Green finance has not yet solved this gap, the paper warns, and financial incentives remain weak. The difference in loan costs between standard and green loans is just 0.23 per cent – a margin Dr Moutzouris says is simply too small to offset major additional capital expenditure.
Meanwhile, the white paper has revealed another pressing issue that has loomed into view: the ageing global fleet. Some 36 per cent of ships are over 15 years old, with only moderate levels of orders for new vessels. If demand for new ships remains becalmed, both environmental risks and disruption to global trade capacity could rise.
The white paper concludes that without stronger economic and regulatory incentives, shipping companies are unlikely to commit fully to decarbonisation.
As the authors put it: “For profit-maximising shipping companies to invest in greener vessels and technologies, there needs to be clear economic and financial incentives.”
Dr Moutzouris addressed these issues in a panel discussion about decarbonising the industry during the recent London International Shipping Week.
Uncertainty over emerging fuels and related technologies and a string of geopolitical shocks means the sector will struggle to meet targets, he warned.

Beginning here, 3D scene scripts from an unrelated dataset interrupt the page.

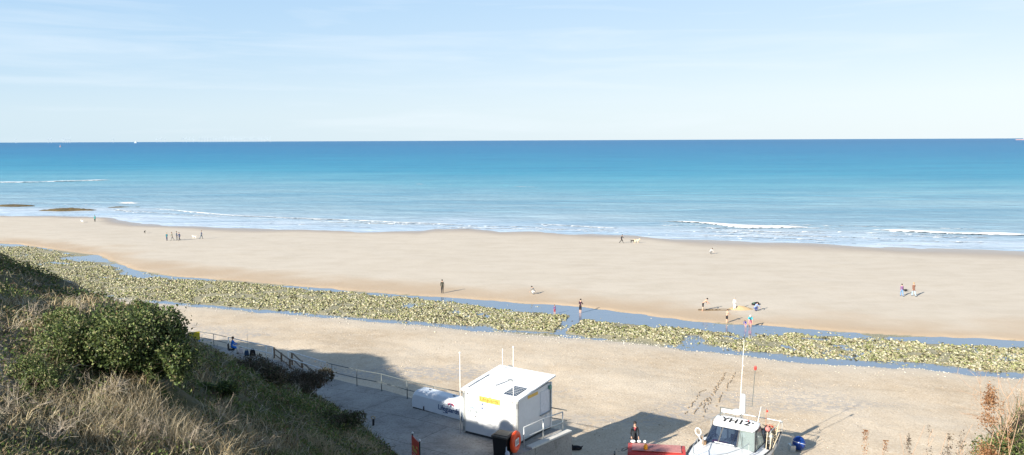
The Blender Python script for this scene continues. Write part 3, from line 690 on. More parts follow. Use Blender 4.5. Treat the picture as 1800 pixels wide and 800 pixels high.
# service hatch on the right side wall
b = MB(); b.box((w0+.012, d0-.62, 1.62), (.02, .86, 1.25)); hs = b.build('window', mat('hatch_shutter', (.66, .68, .72), .3), hut, bevel=.005)
b = MB(); b.box((w0+.04, d0-.62, .98), (.14, .95, .05)); b.build('sill', STEEL, hs)
b = MB(); b.tube([(w0+.05, d0-.06, 1.0), (w0+.05, d0-.06, 2.3)], .03, 6); b.build('frame', STEEL, hs)
b = MB(); b.box((w0+.008, 1.45, hf-.05), (.012, .95, .16)); b.build('side_banner', YEL, hut)
b = MB(); b.box((w0+.05, d0-.16, 2.3), (.1, .2, .2)); b.build('side_lamp', mat('green_box', (.12, .3, .24), .5), hut)
b = MB(); b.box((w0+.008, d0-.5, .78), (.01, .22, .16)); b.build('small_print', FAINT, hut)

# ------------------------------------------------------------------ white pod with Lifeguards lettering
pa, pb = at(724, 718, 4.4), at(820, 742.5, 4.5); ux = (pb-pa).normalized(); L = (pb-pa).length+.25
pod = empty('storage_pod', pa, math.atan2(ux.y, ux.x), 'long white fibreglass storage pod beside the ramp railing', 'storage pod')
rings = []
for x, k in ((0, .62), (.06, .86), (.22, .97), (.5, 1), (L-.3, 1), (L-.1, .96), (L, .85)):
    H_, D_ = 1.12*(.55+.45*k) if k < 1 else 1.12, 1.15
    prof = [(0, .10), (0, .12+.45*k), (.02, .12+.76*k), (.16, .14+.96*k), (.24, .15+.99*k), (.9, .15+1.0*k), (1.08, .12+.82*k), (1.15, .10)]
    rings.append([Vector((x, y, z)) for y, z in prof])
b = MB(); b.loft(rings); b.build('shell', mat('pod_white', (.78, .81, .84), .35, var=.04, scale=3), pod, False, bevel=.05)
b = MB(); b.box((L/2, .57, .06), (L-.1, 1.05, .1)); b.build('base_frame', BLK, pod)
text('lettering', 'Lifeguards', .40, (L*.47, -.012, .42), (1, 0, 0), (0, 0, 1), NAVY, pod, offset=.006)
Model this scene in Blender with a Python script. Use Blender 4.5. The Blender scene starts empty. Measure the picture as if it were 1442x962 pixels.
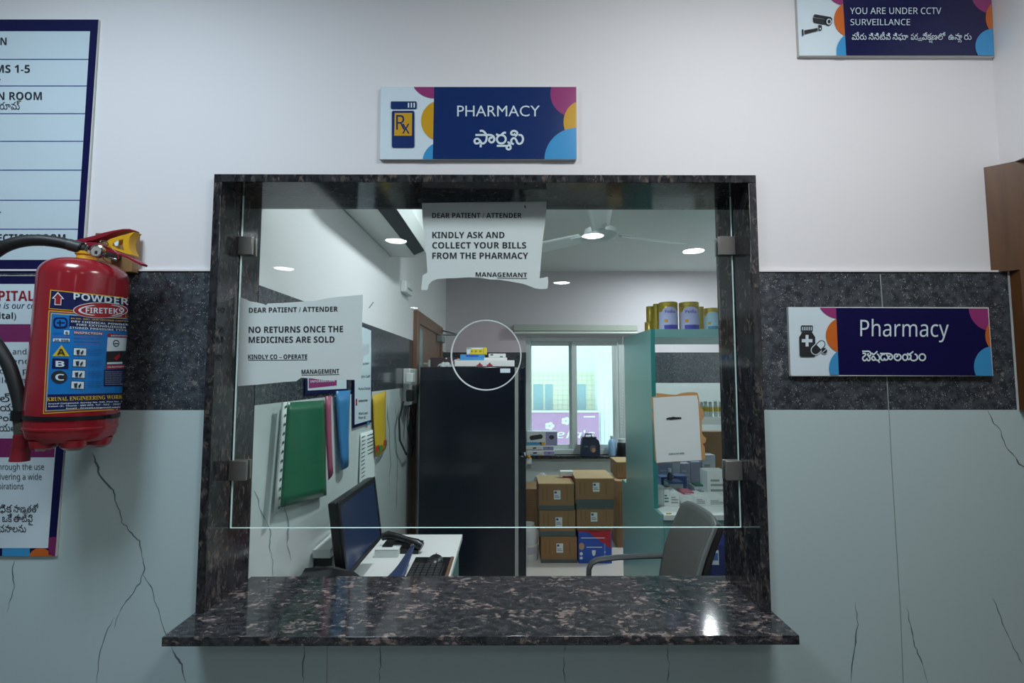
import bpy, bmesh, math, random
import numpy as np
from mathutils import Vector, Matrix, noise
from mathutils import geometry as geo
random.seed(7)
PI = math.pi
SC = bpy.context.scene
COL = SC.collection

# ------------------------------------------------------------------ camera
F, PITCH, YAW = 688.55, 0.0693, 0.0051
CAM = Vector((0, -1.148, 1.5))
cam_d = bpy.data.cameras.new('camera')
cam_d.sensor_width = 36.0
cam_d.lens = 36.0 * F / 1442.0
cam_d.clip_start = 0.02
cam_o = bpy.data.objects.new('camera', cam_d)
COL.objects.link(cam_o)
cam_o.location = CAM
cam_o.rotation_euler = (PI / 2 + PITCH, 0, -YAW)
SC.camera = cam_o
RM = cam_o.rotation_euler.to_matrix()

# ------------------------------------------------------------------ view and world
SC.view_settings.view_transform = 'Standard'
SC.view_settings.look = 'None'
SC.view_settings.exposure = 0.0
SC.view_settings.gamma = 1.0
SC.view_settings.use_curve_mapping = False
WORLD_STRENGTH = 2.3
wd = bpy.data.worlds.new('sky')
SC.world = wd
wd.use_nodes = True
wd.node_tree.nodes['Background'].inputs[0].default_value = (0.80, 0.96, 1.0, 1)
wd.node_tree.nodes['Background'].inputs[1].default_value = WORLD_STRENGTH

# lamp powers (watts) and colours of the real lamps in the place
LOBBY_PANEL_W = (14.0, 12.5)
LOBBY_PANEL_COLS = ((0.74, 0.89, 1.0), (0.95, 0.985, 1.0))
LOBBY_PANEL_AT = ((-0.95, -0.80), (0.57, -0.80))
LOBBY_DOWN_W = 2.6
PHARM_FRONT_W = 19.0
PHARM_REAR_W = 25.0
LAMP_COL = (0.90, 0.97, 1.0)


# ------------------------------------------------------------------ measuring helpers: a pixel of the photo to a point on a plane of the place
def ray(px, py):
    return RM @ Vector(((px - 721.0) / F, -(py - 481.0) / F, -1.0))


def on_y(px, py, Y):
    d = ray(px, py)
    return CAM + d * ((Y - CAM.y) / d.y)


def on_x(px, py, X):
    d = ray(px, py)
    return CAM + d * ((X - CAM.x) / d.x)


def on_z(px, py, Z):
    d = ray(px, py)
    return CAM + d * ((Z - CAM.z) / d.z)


# ------------------------------------------------------------------ materials
def lin(v):
    v /= 255.0
    return v / 12.92 if v <= 0.04045 else ((v + 0.055) / 1.055) ** 2.4


def rgb(r, g, b):
    return (lin(r), lin(g), lin(b), 1.0)


MATS = {}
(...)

“While there has been progress compared to a few years ago, at the current pace of green technology adoption, it does not seem feasible to reach the revised IMO targets and to align with the Paris climate commitments. Fuel producers and those who own and operate ships need more certainty around cash flow and green incentives if they are to step up investment.”
The UK National Clean Maritime Research Hub is intended to accelerate the decarbonisation and elimination of air pollution from maritime activity in ports and at sea. As well as environmental impacts, the hub focuses on the potential economic and social benefits of transitioning to a clean maritime future.
Global ripples
Ioannis Kyriakou, Professor of Actuarial Finance at Bayes, received £50,000 funding from the hub for the project “Decarbonizing Shipping and Its Ripple Effects on Global Trade, Shipping Taxation and Consumer Prices”.
London International Shipping Week also saw the UK Government announce a 12-month extension, and an additional £1.85 million in funding, of the current research grant for the hub.
The hub also secured a further £2 million funding for a Liquid Hydrogen Research and Innovation Facility.
Dr Moutzouris, Professor Kyriakou, Professor Christina Vogel and Dr Christian Reynolds have secured £25,000 Interdisciplinary Research Funding from City St George’s to assess the ‘Impact of Decarbonisation Greenhouse Gas Emissions Measures on Food Security and Trade in the UK’. They will seek additional external funding for this project next year.